— Source data —
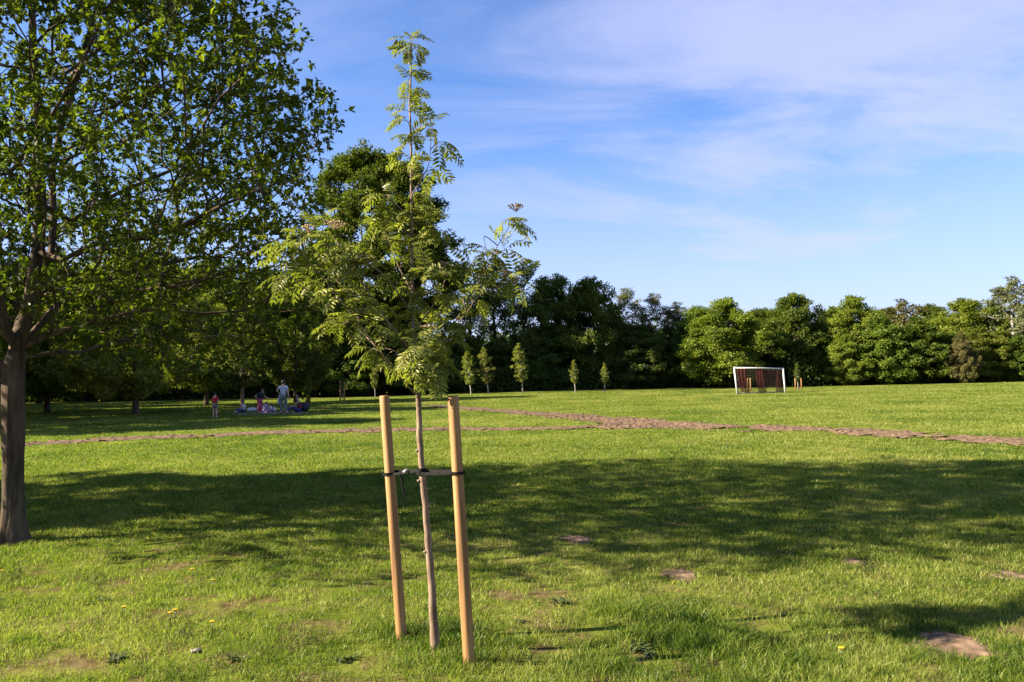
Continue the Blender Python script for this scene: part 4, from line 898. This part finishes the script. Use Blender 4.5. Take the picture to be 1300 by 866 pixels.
def person(px, py, facing, pose, scale, top_c, bot_c, label, hair=m_hairb, longhair=False, sleeves=True, shorts=False, group='people at the picnic'):
    g_ = ground_at(px, py); root = thing('person', label, 'person', g_, facing, group); J = {k_: np.array(v) * scale for k_, v in pose.items()}
    names = list(J); ix = {k_: i for i, k_ in enumerate(names)}
    R0 = dict(pel=.125, wai=.11, che=.13, nec=.052, hd1=.075, hd2=.095, shL=.062, elL=.042, wrL=.028, hiL=.085, knL=.058, anL=.038, toL=.036)
    rr = [R0[k_ if k_ in R0 else k_[:2] + 'L'] * scale for k_ in names]
    E = [('pel', 'wai'), ('wai', 'che'), ('che', 'nec'), ('nec', 'hd1'), ('hd1', 'hd2')]
    for s in 'LR': E += [('che', 'sh' + s), ('sh' + s, 'el' + s), ('el' + s, 'wr' + s), ('pel', 'hi' + s), ('hi' + s, 'kn' + s), ('kn' + s, 'an' + s), ('an' + s, 'to' + s)]
    V, F_ = skin_mesh([J[k_] for k_ in names], [(ix[a_], ix[b_]) for a_, b_ in E], rr, ix['pel'])
    mb = MB(); mb.add(V, F_)
    for s, sg in (('L', -1), ('R', 1)):      # hands: palm, four fingers, thumb
        w = J['wr' + s]; dv = w - J['el' + s]; dv /= np.linalg.norm(dv); sd_ = np.cross(dv, [0, 1, .3]); sd_ /= np.linalg.norm(sd_); nn = np.cross(dv, sd_)
        mb.ball(w + dv * .045 * scale, np.array([.036, .03, .045]) * scale, 8, 6)
        for k_, fl in enumerate((.062, .072, .068, .052)):
            b_ = w + dv * .075 * scale + sd_ * (k_ - 1.5) * .019 * scale; mb.tube([b_, b_ + dv * fl * .5 * scale, b_ + (dv * fl + nn * .02) * scale], [.0095 * scale, .009 * scale, .007 * scale], 6)
        b_ = w + dv * .03 * scale - sd_ * .03 * scale; mb.tube([b_, b_ + (dv * .03 - sd_ * .03) * scale, b_ + (dv * .06 - sd_ * .035) * scale], [.011 * scale, .01 * scale, .008 * scale], 6)
    hc = (J['hd1'] * .4 + J['hd2'] * .6); fw = np.array([0, -1, 0.])
    mb.tube([hc + (fw * .085 + [0, 0, .01]) * scale, hc + (fw * .112 + [0, 0, -.02]) * scale, hc + (fw * .085 + [0, 0, -.03]) * scale], [.008 * scale, .013 * scale, .008 * scale], 6)     # nose
    for sg in (-1, 1): mb.ball(hc + np.array([sg * .092, .0, -.01]) * scale, np.array([.012, .02, .03]) * scale, 6, 5)   # ears
    body = mb.build('body', m_skin, root)
    for sg in (-1, 1): e_ = MB(); e_.ball(hc + np.array([sg * .033, -.088, .012]) * scale, .011 * scale, 6, 5); e_.build('eye', m_eye, root)
    me_ = MB(); me_.tube([hc + np.array([-.022, -.092, -.052]) * scale, hc + np.array([.022, -.092, -.052]) * scale], .005 * scale, 5); me_.build('mouth', m_lip, root)
    def cloth(keys, edges, radf, mat, name, rootk, extra=None):
        pts = [J[k_] if not extra or k_ not in extra else extra[k_] for k_ in keys]; V, F_ = skin_mesh(pts, [(keys.index(a_), keys.index(b_)) for a_, b_ in edges], [radf[k_] * scale for k_ in keys], keys.index(rootk))
        m_ = MB(); m_.add(V, F_); return m_.build(name, mat, root)
    ext = {'aL': J['shL'] * .35 + J['elL'] * .65, 'aR': J['shR'] * .35 + J['elR'] * .65, 'low': J['pel'] * 1.0 + np.array([0, 0, .02]) * scale}
    ks = ['low', 'wai', 'che', 'shL', 'shR'] + (['aL', 'aR'] if sleeves else []); es = [('low', 'wai'), ('wai', 'che'), ('che', 'shL'), ('che', 'shR')] + ([('shL', 'aL'), ('shR', 'aR')] if sleeves else [])
    rad_ = dict(low=.155, wai=.145, che=.16, shL=.078, shR=.078, aL=.066, aR=.066)
    cloth(ks, es, rad_, top_c, 'shirt', 'low', ext)
    ext2 = {'cL': J['knL'] * (.15 if not shorts else .7) + (J['anL'] if not shorts else J['hiL']) * (.85 if not shorts else .3), 'cR': J['knR'] * (.15 if not shorts else .7) + (J['anR'] if not shorts else J['hiR']) * (.85 if not shorts else .3)}
    if shorts: ks = ['pel', 'hiL', 'cL', 'hiR', 'cR']; es = [('pel', 'hiL'), ('hiL', 'cL'), ('pel', 'hiR'), ('hiR', 'cR')]
    else: ks = ['pel', 'hiL', 'knL', 'cL', 'hiR', 'knR', 'cR']; es = [('pel', 'hiL'), ('hiL', 'knL'), ('knL', 'cL'), ('pel', 'hiR'), ('hiR', 'knR'), ('knR', 'cR')]
    cloth(ks, es, dict(pel=.15, hiL=.115, hiR=.115, knL=.085, knR=.085, cL=.07, cR=.07), bot_c, 'shorts' if shorts else 'trousers', 'pel', ext2)
    hb = MB(); hb.ball(hc + np.array([0, .03, .035]) * scale, np.array([.108, .105, .105]) * scale, 14, 9, .03, px)
    if longhair: hb.ball(hc + np.array([0, .075, -.07]) * scale, np.array([.085, .055, .14]) * scale, 12, 8, .03, px)
    hb.build('hair', hair, root)
    for s in 'LR': sh = MB(); sh.ball(J['to' + s] * .6 + J['an' + s] * .4 + np.array([0, 0, -.02]) * scale, np.array([.055, .13, .045]) * scale, 10, 6); sh.build('shoe', m_shoe, root)
    return root, J
cl = lambda n, c: plain(n, tuple(min(.95, v_ * 1.5) for v_ in c), .9, .12, 14)
p = STAND(); p['wrL'] = (-.12, -.17, 1.02); p['wrR'] = (.12, -.17, 1.02)
person(273, 531, R(170), p, .70, cl('red_cotton', (.42, .03, .025)), cl('grey_cotton', (.20, .17, .15)), 'child in a red shirt standing alone in the shade, left of the picnic', shorts=True)
p = SIT(); person(309, 524, R(-40), p, .72, cl('white_cotton', (.62, .64, .70)), cl('blue_denim', (.06, .09, .18)), 'small child in a white shirt sitting at the left end of the blanket', hair=m_hairr)
p = STAND()
for k_ in ('wai', 'che', 'nec', 'hd1', 'hd2', 'shL', 'shR'): q_ = np.array(p[k_]); q_[1] -= (q_[2] - .95) * .45; q_[2] -= (q_[2] - .95) * .08; p[k_] = tuple(q_)
p['elL'] = (-.42, .02, 1.18); p['wrL'] = (-.16, .02, 1.0); p['elR'] = (.26, -.25, 1.12); p['wrR'] = (.22, -.5, 1.05)
person(330, 525, R(60), p, .78, cl('black_cotton', (.025, .025, .035)), cl('pink_cotton', (.50, .09, .16)), 'girl in a black top and pink trousers bending forward with a hand on her hip', hair=m_hairr)
p = SIT(); p['nec'] = (0, -.06, .58); p['hd1'] = (0, -.12, .66); p['hd2'] = (0, -.14, .75)
person(337, 525, R(150), p, .75, cl('lilac_cotton', (.42, .30, .44)), cl('lilac_trousers', (.34, .24, .36)), 'child in lilac crouching on the blanket right of the pink trousers', hair=plain('fair_hair', (.35, .25, .16)), longhair=True)
p = STAND(); p['elR'] = (.34, .03, 1.20); p['wrR'] = (.22, -.14, 1.06); p['wrL'] = (-.28, -.05, .84)
adult, AJ = person(360, 526, R(178), p, 1.0, cl('pale_grey_vest', (.42, .45, .52)), cl('slate_trousers', (.13, .16, .15)), 'adult in a pale grey top and slate trousers standing with back to the camera')
p = SIT(); p['elR'] = (.30, -.10, .62); p['wrR'] = (.14, -.10, .82); p['wrL'] = (-.12, -.32, .34)
person(379, 524, R(-60) + R(180) * 0, p, 1.0, cl('wine_top', (.16, .03, .035)), cl('navy_cotton', (.03, .04, .12)), 'woman in a wine red top sitting with one hand raised to her head', hair=m_hairb, sleeves=False)
# things of the picnic
bl_ = ground_at(345, 525.5); gb = []
for j in range(9):
    row = []
    for i in range(31):
        x = -1.95 + 3.7 * i / 30; y = -.45 + 1.2 * j / 8; row.append((x, y, float(gz(bl_.x + x, bl_.y + y)) - bl_.z + .025 + .012 * math.sin(i * 1.9 + j) + .01 * math.sin(j * 2.3)))
    gb.append(row)
mb = MB(); mb.quadgrid(gb); bk = mb.build('picnic_blanket', surf_mat('blanket', (.16, .16, .14), (.34, .33, .30), 3, rough=.95, bump=.2)); bk.location = bl_
sol = bk.modifiers.new('thick', 'SOLIDIFY'); sol.thickness = .012
tagp(bk, 'pale picnic blanket spread on the shaded grass under the group', 'blanket')
def crumple(px, py, r_, name, label, cat, mat, dz=.08):
    g_ = ground_at(px, py); mb = MB(); mb.ball((0, 0, 0), r_, 14, 10, .10, int(px)); o_ = mb.build(name, mat); o_.location = (g_.x, g_.y, g_.z + dz + r_[2] * .85); tagp(o_, label, cat); return o_
m_bag = cl('white_bag', (.75, .75, .74))
crumple(320, 524.5, (.26, .16, .12), 'towel', 'crumpled white towel on the blanket left of the pink trousers', 'towel', m_bag)
crumple(343.5, 524, (.10, .09, .15), 'bag', 'small white bag on the blanket between the lilac child and the adult', 'bag', m_bag)
crumple(348.5, 524.5, (.09, .09, .13), 'bag', 'white bag right beside the standing adult\'s feet', 'bag', m_bag)
crumple(387, 523.5, (.26, .2, .24), 'backpack', 'dark backpack behind the seated woman', 'backpack', cl('dark_nylon', (.03, .035, .05)))
# white cloth hanging from the adult's hand
ga = adult.location; M_ = Matrix.Rotation(R(178), 3, 'Z')
hp = ga + M_ @ Vector(AJ['wrR'].tolist()); G1 = []
for j in range(9):
    v = j / 8; G1.append([(-.06 - .10 * v + (.10 + .10 * v) * i / 8 * 1.6, .03 * math.sin(i * 1.6 + j * .4), .03 - .55 * v) for i in range(9)])
hpl = ga + M_ @ Vector(AJ['wrL'].tolist()); hx = hp if hp.x < hpl.x else hpl
mb = MB(); mb.quadgrid(G1); o_ = mb.build('towel', m_bag); o_.location = (hx.x, hx.y, hx.z - .02); o_.modifiers.new('thick', 'SOLIDIFY').thickness = .01
tagp(o_, 'white cloth hanging from the left side of the standing adult', 'towel')

# ------------------------------------------------------------ weeds and dandelions in the foreground
def weed(px, py, s, label, nl=14, seed=0):
    g_ = ground_at(px, py); rng = np.random.default_rng(seed); n = nl; V = []; mbv = MB(); tone = []
    for i in range(n):
        a_ = 2.4 * i + rng.normal(0, .4); o0 = rng.normal(0, s * .22, 3) * [1, 1, 0]; L = s * .48 * rng.uniform(.4, 1.2); el = rng.uniform(.35, 1.25); w = L * .30; rows = []
        for k_ in range(6):
            u = k_ / 5; r_ = L * u * math.cos(el * (1 - .5 * u)); z = L * u * math.sin(el) * (1 - .45 * u); hw = w * .5 * math.sin(math.pi * (.08 + .9 * u)) ** .8
            c = o0 + np.array([r_ * math.cos(a_), r_ * math.sin(a_), z]); sd_ = np.array([-math.sin(a_), math.cos(a_), 0]); rows.append([c - sd_ * hw + [0, 0, hw * .3], c, c + sd_ * hw + [0, 0, hw * .3]]); tone += [.3 + .5 * rng.random()] * 3
        mbv.quadgrid(rows)
    o_ = mbv.build('weed_plant', L_weed); o_.location = g_; a_ = o_.data.attributes.new('tone', 'FLOAT', 'POINT'); a_.data.foreach_set('value', np.array(tone, dtype=np.float32)); tagp(o_, label, 'plant', 'broad-leaved weeds in the grass')
for i, (px, py, s, lab) in enumerate([(806, 826, .15, 'largest dark broad-leaved weed, low right of the right stake'), (822, 832, .12, 'dark weed just right of the largest weed'), (712, 766, .13, 'leafy weed on the worn ground right of the stakes'), (470, 742, .08, 'small weed left of the left stake'),
        (348, 745, .09, 'small flat weed in the grass at the left, behind the dandelions'), (128, 764, .12, 'flat dark weed cluster in the grass under the big trunk side'), (232, 806, .10, 'weed in the grass left of the pale stone'), (150, 838, .13, 'dark weed near the lower left corner'), (438, 838, .11, 'weed near the bottom edge left of the left stake'),
        (660, 790, .08, 'small weed between the right stake and the worn ground'), (300, 838, .10, 'weed at the bottom left of centre'), (700, 728, .08, 'small weed at the near edge of the big shadow')]):
    weed(px, py, s, lab, 40, i)
m_yel = plain('dandelion_yellow', (.85, .60, .02), .7)
def dandelion(px, py, label):
    g_ = ground_at(px, py); root = thing('dandelion', label, 'flower', g_, 0, 'yellow dandelions in the grass'); mb = MB(); mb.tube([(0, 0, 0), (.003, 0, .04), (.004, 0, .075)], .0022, 6); mb.build('stem', L_weed, root)
    mb = MB(); rng = random.Random(px)
    for k_ in range(40):
        a_ = k_ * 2.4; r_ = .014 * math.sqrt(k_ / 40) + .003; mb.tube([(.004, 0, .074), (.004 + r_ * math.cos(a_) * .7, r_ * math.sin(a_) * .7, .083), (.004 + r_ * math.cos(a_), r_ * math.sin(a_), .085 + .004 * rng.random())], [.001, .0024, .0018], 4)
    mb.build('flower_head', m_yel, root)
for px, py, lab in [(270, 750, 'dandelion straight below the shadow edge, left side, farthest from camera'), (222, 790, 'left one of two close dandelions left of centre'), (216, 794, 'lower left dandelion of the close pair'), (157, 786, 'lone dandelion toward the left edge'), (244, 735, 'small dandelion behind the others on the left'),
        (269, 806, 'dandelion below the close pair'), (1068, 842, 'lone dandelion at the lower right'), (3, 737, 'dandelion at the very left edge')]:
    dandelion(px, py, lab)
mb = MB(); mb.ball((0, 0, .01), (.032, .022, .012), 10, 7, .12, 3); o_ = mb.build('stone', plain('pale_stone', (.30, .27, .23))); o_.location = ground_at(249, 828); tagp(o_, 'small pale stone on a bare spot in the lower left grass', 'stone')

— Problem description —
Only the number is wanted: how many lines of the data contain the word "from"?

— Result for this exercise —
4